U.S. Homeownership Rate At Lowest Level Since 1970

WRE News

The U.S. homeownership rate has cratered to its lowest depth since 1970, according to the U.S. Census Bureau.

The newly published 2020 Census data determined that 63.1% of the nation’s 126.8 million occupied housing units – or 80.1 million – were owner-occupied. This marked a 2% decline from the 2010 Census when the homeownership rate was 65.1%. On the rental housing side, 46.8 million units or 36.9% of the occupied housing units had rents as residents, a 14.8% increase from the 40.7 million recorded in the 2010 Census.

Only five states experienced an increase in their homeownership rate between 2010 and 2020: Hawaii (1.2%), (0.8%), Idaho (0.5%), South Carolina (0.4%) and Wyoming (0.1%). West Virginia and Maine had the highest homeownership rates in 2020 at 72.6% and 71.1%, respectively, while the District of Columbia had the nation’s lowest homeownership rate at 38.3%.

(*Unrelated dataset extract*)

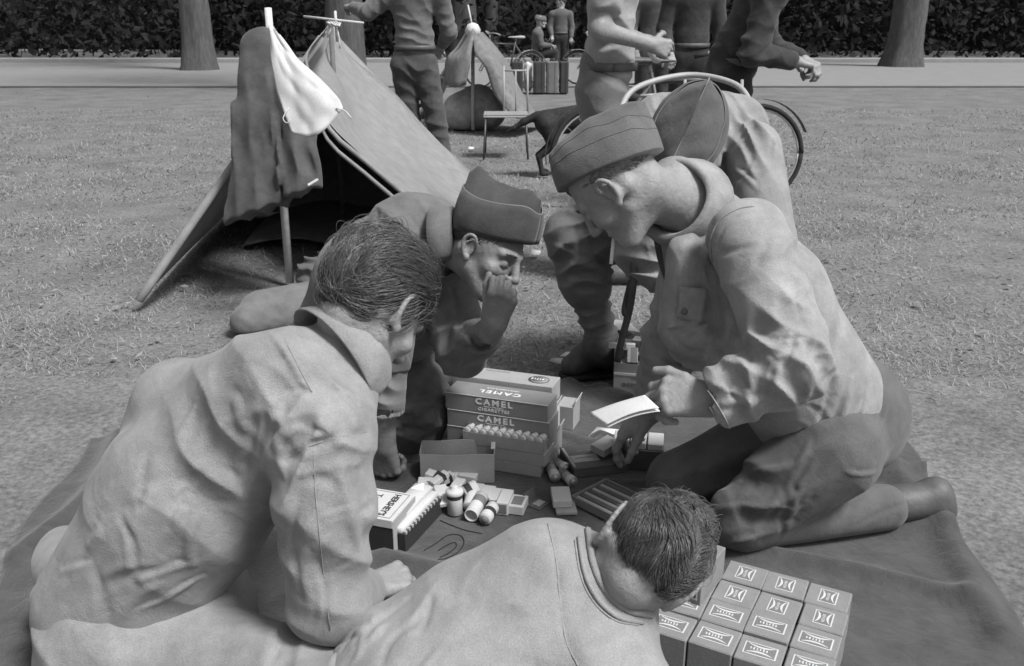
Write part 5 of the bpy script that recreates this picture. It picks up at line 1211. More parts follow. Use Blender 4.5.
def cartons():
    # front column: four cartons, the top two show their fronts
    o,x,y,L=box_frame((445,391.5),(548,405.5),.205)
    hh=.0485
    for k in range(4):
        z=BZ+k*.0490; sh=[.006,.003,.005,0][k]; lab=['lowest dark carton of the front stack, almost hidden behind the open tray','dark carton third from the top of the front stack','dark carton second from the top, its lettering half hidden by the rolls','topmost dark carton, lettering on its front and top'][k]
        camel(o+x*sh-y*0,x,y,z,L,.085,hh,lab,top=(k==3) if k>=2 else (None if k==0 else False))
    # back column
    o2=o+y*.092-x*.012; lab=['lowest carton of the rear stack behind the dark lettered cartons','second carton from the ground in the rear stack','third carton from the ground in the rear stack']
    for k in range(3): carton('cigarette_carton',o2,x,y,BZ+k*.050,L*.96,.08,.0495,card,lab[k],'carton','cartons stacked on the blanket')
    t,c=carton('cigarette_carton',o2-x*.004,x,y,BZ+.150,L,.080,.058,card,'light carton with an oval stamp, topmost of the rear stack','carton','cartons stacked on the blanket')
    q=c+np.array([0,0,.0295])+x*L*.33
    for r_,g_ in ((1.0,ink_m),(.80,card),(.68,ink_m)):
        m=MB(); m.lathe([(.0001,0),(.030*r_,0),(.030*r_,.0006)],[0,0,0],[0,0,1],32); V=[q+x*v[0]*1.0+y*v[1]*.85+np.array([0,0,v[2]+.0007*(1.9-r_*1.0)*1.2]) for v in m.V]; mesh_obj('stamp',V,m.F,g_,t)
    scribble(5,.012,q+np.array([0,0,.0022]),x,[0,0,1],ink_l,t)
    scribble(22,.005,c+np.array([0,0,.0292])-x*L*.12+y*.025,-x,[0,0,1],ink_m,t)
    # right-hand leftovers: half-opened white cartons standing behind
    for (px,w,d,h,lab,mm) in [((568,427),.052,.075,.072,'open-flapped white carton just right of the dark carton stack',card),((553,447),.020,.06,.120,'narrow white carton standing against the right end of the dark carton stack',card_w),((556,456),.020,.05,.075,'narrow white carton leaning in front of the other right of the dark carton stack',card)]:
        a=G(px[0],px[1],0); R=np.stack([x,y,[0,0,1]],1); c=np.array([a[0],a[1],BZ+h/2]); b=c.copy(); b[2]=BZ
        t=MB().box(c,(w/2,d/2,h/2),R,.001).build('small_carton',mm,None,False,loc=b); tag(t,lab,'carton','small cartons right of the stack')
        f=[[c+x*w*.5+np.array([0,0,h*.5])-y*d*.5,c+x*w*.5+np.array([0,0,h*.5])+y*d*.5],[c+x*(w*.5+.006)+np.array([0,0,h*.5+.02])-y*d*.48,c+x*(w*.5+.006)+np.array([0,0,h*.5+.022])+y*d*.48]]
        MB().sheet(np.array(f),.0015,3).build('flap',card_w,t)
    # three trays of white rolls
    o,x,y,L=box_frame((463,431.5),(543,443.5),.112)
    L+=.0
    for k,lab in enumerate(['lowest of the three pale cartons in front of the dark carton stack','middle one of the three pale cartons in front of the dark carton stack']):
        carton('candy_carton',o+x*[.0,.006][k]+x*.01,x,y,BZ+.0345*k,L*[.93,.96][k],.085,.034,card,lab,'carton','pale cartons in front')
    z0=BZ+.070; t=empty('roll_tray',np.array([*(o+x*L/2+y*.03)[:2],z0]),'open pale tray packed with a row of white rolls before the dark cartons','tray')
    R=np.stack([x,y,[0,0,1]],1); m=MB(); D=.070; hh=.034
    cc=lambda a,b,h:np.array([*(o+x*a+y*b)[:2],z0+h])
    m.box(cc(L/2,D/2,.001),(L/2,D/2,.001),R); m.box(cc(L/2,0,hh/2),(L/2,.001,hh/2),R); m.box(cc(L/2,D,hh/2),(L/2,.001,hh/2),R); m.box(cc(0,D/2,hh/2),(.001,D/2-.0012,hh/2),R); m.box(cc(L,D/2,hh/2),(.001,D/2-.0012,hh/2),R); m.build('tray_body',card,t)
    n=10
    for k in range(n):
        a=cc(L*(k+.5)/n-.004,.004,hh-.0015); b=cc(L*(k+.5)/n+.006,D-.004,hh-.0015); r=L/n*.47
        q=MB().tube([a,a+(b-a)*.02,b-(b-a)*.02,b],[r*.9,r,r,r*.9],12); w=q.build('sweet_roll',card_w,None,True,loc=a); tag(w,'white roll in the tray in front of the dark carton stack','sweet roll','white rolls lined up in the tray')
        s=MB(); ax=nz(b-a); up=np.cross(x,ax)*1.0; up=np.array([0,0,1.])
        for e0 in(.14,.86): s.tube([a+ax*np.linalg.norm(b-a)*e0,a+ax*np.linalg.norm(b-a)*(e0+.05)],r*1.03,12)
        s.build('band',ink_m,w,True)
        scribble(2,.014,a+(b-a)*.5+up*(r+.0004),nz(x-ax*(x@ax)),up,ink_m,w)
    # empty open box
    o,x,y,L=box_frame((421,483),(494,482.5),BZ); D=.085;hh=.082; R=np.stack([x,y,[0,0,1]],1)
    t=empty('open_box',np.array([*(o+x*L/2+y*D/2)[:2],BZ]),'empty open pale cardboard box in front of the cartons','box')
    cc=lambda a,b,h:np.array([*(o+x*a+y*b)[:2],BZ+h])
    m=MB(); th=.0012
    def wall(p,q,name):
        g=[]
        for i in range(9):
            s_=i/8; e=.0015*math.sin(s_*9+p[0]*50); g.append([p+(q-p)*s_,p+(q-p)*s_+np.array([0,0,hh+e])+ (np.cross(nz(q-p),[0,0,1])*.002*math.sin(s_*3.1))])
        MB().sheet(np.array(g),.0022).build('box_side',card,t)
    wall(cc(0,0,0),cc(L,0,0),'f'); wall(cc(L,.001,0),cc(L,D-.001,0),'r'); wall(cc(L,D,0),cc(0,D,0),'b'); wall(cc(0,D-.001,0),cc(0,.001,0),'l')
    MB().box(cc(L/2,D/2,.001),(L/2,D/2,.001),R).build('box_bottom',card,t)
    g=[[cc(L*.96,D*.35,hh+.001),cc(L*1.02,D*.35,hh+.002)],[cc(L*.96,D*.95,hh+.001),cc(L*1.02,D*.95,hh+.004)]]; MB().sheet(np.array(g),.0014,2).build('torn_flap',card_w,t)
    # sheet of paper left of it
    g=[[G(409,441,.02),G(412,444,.014)],[G(428,427,.03),G(433,441,.014)],[G(447,425,.03),G(450,441,.014)]]
    o=MB().sheet(np.array(g),.001,4).build('paper_sheet',paper,None,True); tag(o,'curled white paper sheet left of the carton stack','paper')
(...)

When measuring by racial demographics, Whites had the highest homeownership rate at 70.5%, followed by Asians (58.5%) and multiracial households (54.2%). During 2020, Native Hawaiian and Other Pacific Islander householders had the lowest homeownership rate among racial demographics at 39.6%.

During 2020, the homeowner vacancy rate — the proportion of the homeowner housing inventory that is vacant for sale — was 1.5%, down from the 2.4% rate in 2010. All but three states experienced a decline in their homeowner vacancy rates. In comparison, the national rental vacancy rate was 7.4%, down from 9.2% in 2010.